Abstract

This paper offers an alternative theoretical consideration of ethnic identification in psychology. Mainstream social psychological theories are largely positivist and individualistic. New possibilities of theoretical understanding open up as the relational and symbolic nature of ethnicity enters psychological inquiry. This paper takes culture and self as two conceptual domains of social identification, following a meta-theoretical position of cultural psychology. The central focus is the cultural development of the person in social context of a given culture, specifically their ethnic identification, to which end, it looks at several processual aspects. First, ethnic culture is approached as a guiding principle and practice in everyday understanding and experience of one?s own ethnicity. Second, ethnic identification is considered a social and personal act of meaning making, which happens in a given social context, through practical activity and the discursive positioning of a person.
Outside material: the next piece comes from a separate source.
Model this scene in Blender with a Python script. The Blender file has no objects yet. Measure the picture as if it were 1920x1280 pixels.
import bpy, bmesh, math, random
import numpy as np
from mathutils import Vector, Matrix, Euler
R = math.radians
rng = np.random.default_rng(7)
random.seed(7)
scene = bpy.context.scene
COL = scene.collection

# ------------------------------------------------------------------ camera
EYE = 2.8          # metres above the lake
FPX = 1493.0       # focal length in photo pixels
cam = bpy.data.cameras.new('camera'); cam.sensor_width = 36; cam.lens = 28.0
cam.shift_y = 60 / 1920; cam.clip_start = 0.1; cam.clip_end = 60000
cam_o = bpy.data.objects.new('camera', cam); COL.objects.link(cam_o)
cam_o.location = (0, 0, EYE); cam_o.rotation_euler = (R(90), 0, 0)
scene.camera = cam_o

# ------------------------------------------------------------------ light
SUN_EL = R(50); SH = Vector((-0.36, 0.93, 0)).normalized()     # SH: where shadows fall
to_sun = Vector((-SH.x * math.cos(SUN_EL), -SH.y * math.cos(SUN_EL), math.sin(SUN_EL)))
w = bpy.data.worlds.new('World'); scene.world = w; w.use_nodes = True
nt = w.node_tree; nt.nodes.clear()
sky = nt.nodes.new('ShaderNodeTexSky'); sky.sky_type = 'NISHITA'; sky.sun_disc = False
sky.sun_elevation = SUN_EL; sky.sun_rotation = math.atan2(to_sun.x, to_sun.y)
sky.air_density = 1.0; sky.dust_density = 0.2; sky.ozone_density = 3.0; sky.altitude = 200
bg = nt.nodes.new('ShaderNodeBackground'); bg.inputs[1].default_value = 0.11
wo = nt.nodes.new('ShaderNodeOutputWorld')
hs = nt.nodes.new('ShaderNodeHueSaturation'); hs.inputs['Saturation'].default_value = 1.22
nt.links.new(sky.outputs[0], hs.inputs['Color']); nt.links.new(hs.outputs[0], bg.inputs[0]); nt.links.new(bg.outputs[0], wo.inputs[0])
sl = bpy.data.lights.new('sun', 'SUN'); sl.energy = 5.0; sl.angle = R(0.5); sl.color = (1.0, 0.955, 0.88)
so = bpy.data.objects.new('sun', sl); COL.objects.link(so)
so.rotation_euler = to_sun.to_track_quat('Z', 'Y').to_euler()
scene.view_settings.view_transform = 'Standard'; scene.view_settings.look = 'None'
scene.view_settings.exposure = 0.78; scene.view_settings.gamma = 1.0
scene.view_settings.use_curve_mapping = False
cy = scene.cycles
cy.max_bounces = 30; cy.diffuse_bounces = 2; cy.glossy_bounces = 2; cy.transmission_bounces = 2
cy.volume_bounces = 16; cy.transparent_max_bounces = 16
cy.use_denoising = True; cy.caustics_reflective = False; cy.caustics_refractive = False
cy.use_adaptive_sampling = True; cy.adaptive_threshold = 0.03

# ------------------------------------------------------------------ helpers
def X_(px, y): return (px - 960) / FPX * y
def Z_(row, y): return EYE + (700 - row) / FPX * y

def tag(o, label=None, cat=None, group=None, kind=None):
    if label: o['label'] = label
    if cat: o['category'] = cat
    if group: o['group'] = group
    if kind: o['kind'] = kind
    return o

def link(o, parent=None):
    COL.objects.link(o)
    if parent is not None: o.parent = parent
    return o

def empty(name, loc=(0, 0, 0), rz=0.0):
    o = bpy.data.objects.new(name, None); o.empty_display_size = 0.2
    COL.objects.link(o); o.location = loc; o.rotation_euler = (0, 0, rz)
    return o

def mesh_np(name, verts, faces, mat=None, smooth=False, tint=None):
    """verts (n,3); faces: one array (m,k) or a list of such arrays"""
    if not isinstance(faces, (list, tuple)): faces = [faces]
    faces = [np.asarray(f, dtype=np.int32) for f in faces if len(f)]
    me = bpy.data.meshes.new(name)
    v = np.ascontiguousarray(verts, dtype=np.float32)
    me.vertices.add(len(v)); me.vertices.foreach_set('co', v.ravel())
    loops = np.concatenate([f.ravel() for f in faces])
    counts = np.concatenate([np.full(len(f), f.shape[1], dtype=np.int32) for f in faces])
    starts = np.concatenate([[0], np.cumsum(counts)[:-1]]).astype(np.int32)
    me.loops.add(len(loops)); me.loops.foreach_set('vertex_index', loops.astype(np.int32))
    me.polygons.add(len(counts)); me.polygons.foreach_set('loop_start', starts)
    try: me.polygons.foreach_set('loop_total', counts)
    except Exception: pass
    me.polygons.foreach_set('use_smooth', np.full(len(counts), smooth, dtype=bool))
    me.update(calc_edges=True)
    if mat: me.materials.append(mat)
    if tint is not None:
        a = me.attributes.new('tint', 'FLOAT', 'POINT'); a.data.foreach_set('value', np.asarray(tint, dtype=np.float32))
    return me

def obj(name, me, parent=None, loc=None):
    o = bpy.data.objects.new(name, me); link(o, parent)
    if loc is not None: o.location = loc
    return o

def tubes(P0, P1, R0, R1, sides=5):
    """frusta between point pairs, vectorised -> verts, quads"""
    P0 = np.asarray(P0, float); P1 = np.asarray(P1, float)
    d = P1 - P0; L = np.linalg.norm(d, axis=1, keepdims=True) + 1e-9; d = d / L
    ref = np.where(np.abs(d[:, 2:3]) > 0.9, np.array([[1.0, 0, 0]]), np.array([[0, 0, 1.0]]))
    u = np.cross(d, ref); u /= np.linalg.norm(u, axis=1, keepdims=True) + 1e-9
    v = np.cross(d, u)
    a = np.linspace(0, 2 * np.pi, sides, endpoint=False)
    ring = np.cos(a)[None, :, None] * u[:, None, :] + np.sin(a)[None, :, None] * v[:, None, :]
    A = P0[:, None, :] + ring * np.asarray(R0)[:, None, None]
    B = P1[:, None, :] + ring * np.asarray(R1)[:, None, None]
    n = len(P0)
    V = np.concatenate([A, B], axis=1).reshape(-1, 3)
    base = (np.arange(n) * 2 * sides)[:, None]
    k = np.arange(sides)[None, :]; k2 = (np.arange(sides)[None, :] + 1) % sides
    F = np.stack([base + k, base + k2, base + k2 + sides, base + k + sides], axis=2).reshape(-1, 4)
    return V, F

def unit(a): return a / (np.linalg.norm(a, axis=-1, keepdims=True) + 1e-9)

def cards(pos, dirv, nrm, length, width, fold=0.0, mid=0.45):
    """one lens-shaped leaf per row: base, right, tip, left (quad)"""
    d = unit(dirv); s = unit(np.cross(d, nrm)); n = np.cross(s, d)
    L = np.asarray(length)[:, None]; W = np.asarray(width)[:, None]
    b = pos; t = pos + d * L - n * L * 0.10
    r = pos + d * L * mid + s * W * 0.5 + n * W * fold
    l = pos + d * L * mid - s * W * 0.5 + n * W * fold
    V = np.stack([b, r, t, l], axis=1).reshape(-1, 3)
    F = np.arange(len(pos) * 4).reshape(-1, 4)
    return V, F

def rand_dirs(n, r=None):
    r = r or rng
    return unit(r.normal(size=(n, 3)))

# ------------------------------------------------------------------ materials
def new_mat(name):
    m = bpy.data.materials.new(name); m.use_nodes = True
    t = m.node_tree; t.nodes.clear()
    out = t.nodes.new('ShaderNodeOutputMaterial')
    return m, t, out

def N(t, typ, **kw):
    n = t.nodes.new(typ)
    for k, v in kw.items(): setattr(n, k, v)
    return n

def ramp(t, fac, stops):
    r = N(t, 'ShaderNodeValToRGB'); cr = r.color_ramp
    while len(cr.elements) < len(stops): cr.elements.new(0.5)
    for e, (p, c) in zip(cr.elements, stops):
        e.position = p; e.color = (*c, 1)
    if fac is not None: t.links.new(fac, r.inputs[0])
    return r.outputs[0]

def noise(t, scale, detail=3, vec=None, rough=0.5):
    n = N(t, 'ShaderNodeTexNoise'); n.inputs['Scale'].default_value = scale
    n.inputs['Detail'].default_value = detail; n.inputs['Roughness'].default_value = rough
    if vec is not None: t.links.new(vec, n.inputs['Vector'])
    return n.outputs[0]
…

Third, since rather than considered a conscious aspect of belonging, ethnicity is assumed and taken for granted, ruptures are considered as destabilizing events that create an opportunity for ethnic meaning reinterpretation and developmental transition. In the meaning making process, symbolic resources are conceived of as primary self-configuring tools, which are also culture-configuring. Ethnic meaning making is theorized as a central social-psychological process through which ethnic culture and a person as an ethnic subject emerge in historical perspective. Finally, the uniqueness of a singular person in the shared ethnic culture is conceptualized based on symbolic distancing from the immediate social context, through the model of knitting personal and socio-historical semiotic threads.